To some people, losing twenty pounds doesn’t seem like a big deal. It may not be to you, but it is to me. My weight has been the subject of much of my own misery and feelings of low self esteem lately.

My fiancé Cliff told me yesterday that he almost didn’t recognize me from the back and then also told me in the afternoon that I was fat, gross and unattractive. That's a bummer. His negative reaction to my increasing weight gain is making me feel very insecure and unhappy. (He is a bit overweight himself, has a little paunch, you know) But far be it from me to criticize.

So, it’s finally time to be strong, take this whole issue into my own hands, and do it. If you’re like me, you don’t have the money for a personal trainer or a gym. Maybe you do. That's fine. Whatever it takes to get us to lose the weight, that’s what's important. If I could afford a trainer I would get one.
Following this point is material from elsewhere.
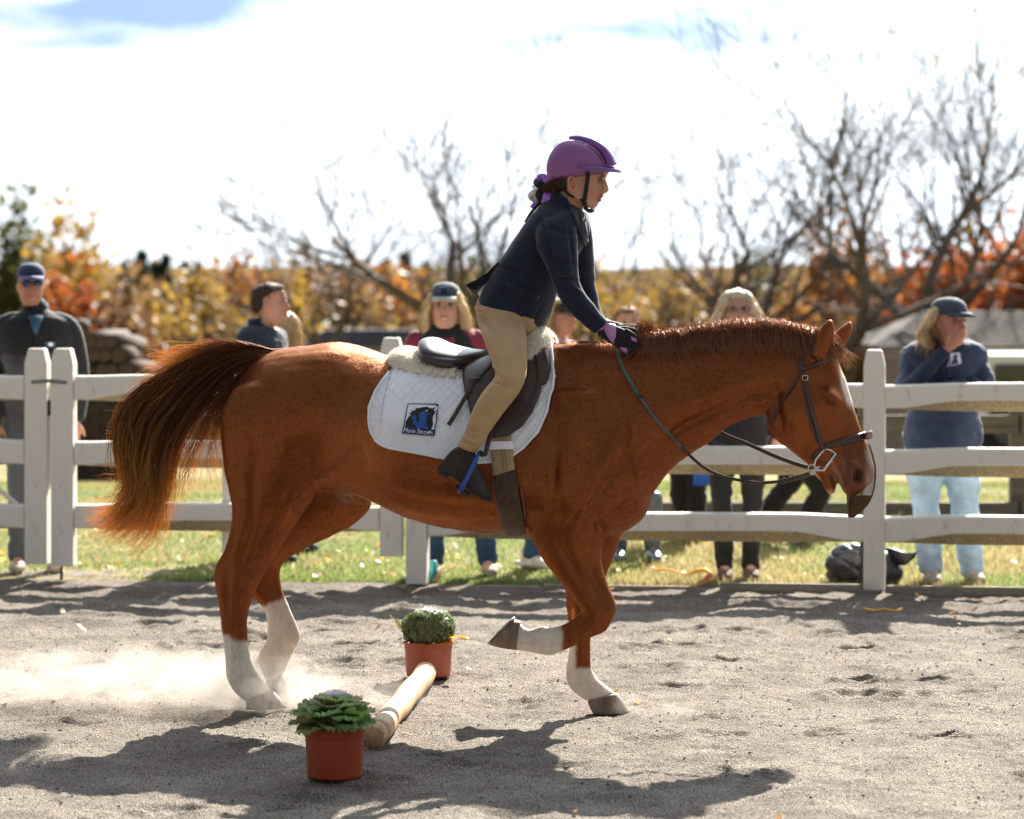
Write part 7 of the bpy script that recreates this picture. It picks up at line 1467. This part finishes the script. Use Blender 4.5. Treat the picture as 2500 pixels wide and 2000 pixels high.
# 5 person in a black beanie
t, hc, hy, k, W_, sd = person(1358, 19.5, 1.60, 'person in black beanie and glasses under the sleeve of the rider', yaw=.75, headyaw=1.05, wd=.18, dp=.12, skin=(.46, .21, .15), top=M_pink, legs_m=M_dj, shoes=(noisy(mat('white_trainer', (.55, .52, .48), .7), 20, .2, .1), M_pale), headoff=(.02, 0, 0), legr=1.15, legpts=[((-.07, -.02, .80), (-.16, -.05, .44), (-.20, 0, .08)), ((.08, .05, .80), (.0, .04, .44), (-.03, .12, .08))])
hair_shell(t, hc, hy, k, M_hb, length=.16, seed=5, fy=.06); glasses_(t, hc, hy, k); eyes_(t, hc, hy, k)
m = MB(); cen = []; U = []; Wd = []
for z, f_, b2, hw in ((.030, -.100, .112, .086), (.050, -.106, .118, .091), (.080, -.098, .112, .086), (.108, -.074, .090, .068), (.126, -.04, .05, .040), (.132, -.015, .02, .016)):
    cen.append(np.array(hc+rotz((0, (f_+b2)/2*k, z*k), hy))); U.append(np.array(rotz((0, (f_-b2)/2*k, 0), hy))); Wd.append(np.array(rotz((hw*k, 0, 0), hy)))
ring_loft(m, np.array(cen), np.array(U), np.array(Wd), 26, None, 2.1, capr=.08); m.build('beanie', noisy(cloth('black_green_knit', (.012, .018, .014)), 30, .2, .6, 90), t)
# 6 fair-haired girl behind the gloves
t, hc, hy, k, W_, sd = person(1532, 19.85, 1.545, 'fair-haired girl with pulled-back hair behind the gloved hands of the rider', yaw=0, headyaw=.15, wd=.165, dp=.11, skin=(.48, .28, .2), top=M_pink, legs_m=M_slate, shoes=(M_wel, M_sole), legpts=[((-.07, 0, .78), (-.07, -.02, .42), (-.055, 0, .08)), ((.07, 0, .78), (.12, -.02, .42), (.15, -.06, .08))])
hair_shell(t, hc, hy, k, M_hbr, seed=6, vol=1.0); eyes_(t, hc, hy, k)
for l in ((-.055, 0), (.15, -.06)):
    m = MB(); limb(m, [W_((l[0], l[1], .40)), W_((l[0], l[1], .25)), W_((l[0], l[1], .10))], [.062, .058, .050], 14); m.build('wellington_shaft', M_wel, t)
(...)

They say to love others you have to be able to love yourself first. And that's the first step in losing weight. You have to have the desire and willpower to follow through with your plan and have the belief and conviction in yourself that you can be beautiful and attractive and feel good about yourself. Why is it so hard to be good to ourselves? All the hype in the media tells us to be good to ourselves, but we don’t do it. We fall into the trap of our daily life.

That's the problem with society today. So much emphasis is placed on how we look. What shape our bodies are in. Which celebrity do we resemble? If you were looking at me you would see a blend of The Rose and Peg Bundy. I am 5’8” and have a lot of brown curly hair.

Let’s start together and make this our first day of something new and positive. Lets grow together spiritually and make friends with our self. Lets learn to love our self a little, so we can do this.

Goal: To lose twenty pounds. How long will it take us? Lets start now. Today.

Make your own log of the first day. Write down how you feel and what you are eating. Write down if you cheat. Write down if you did a little exercise. Write down what your goals are and what you want from life. Write down anything that helps you remember the day and helps motivate you.

The first thing I am going to do today is go to Wal-Mart and buys a jump rope. Yes, a jump rope, like the movie Rocky when he trained.

You see I don’t have the money to go to a gym now or invest in a trainer. I need one, but I have to do this by myself. I woke up today feeling shitty and having low self-esteem. These extra pounds on me are really starting to show, my clothes are tight, and I feel dumpy. I don’t want to feel this way. I want to feel hot and look good. I think we all want that. It’s hard to go this alone with no support and no one to really kick my ass and motivate me.

What I really want is my old body back from when I was twenty, but that isn’t going to happen. I am 37 years old now and really feeling it. I think to myself. Life would be so simple if I were just really skinny, like the woman I see on TV. Who knows? Who knows what their battles are.

It’s been hard looking in the mirror lately. The other day I went to buy clothes and I was really disappointed to see how the weight has accumulated on my thighs. It’s time for warfare. It’s time to fight. I am glad we can be friends and do this together. I need support and love. Maybe you do too. Lets set our realistic goal now and make today the first day of something new.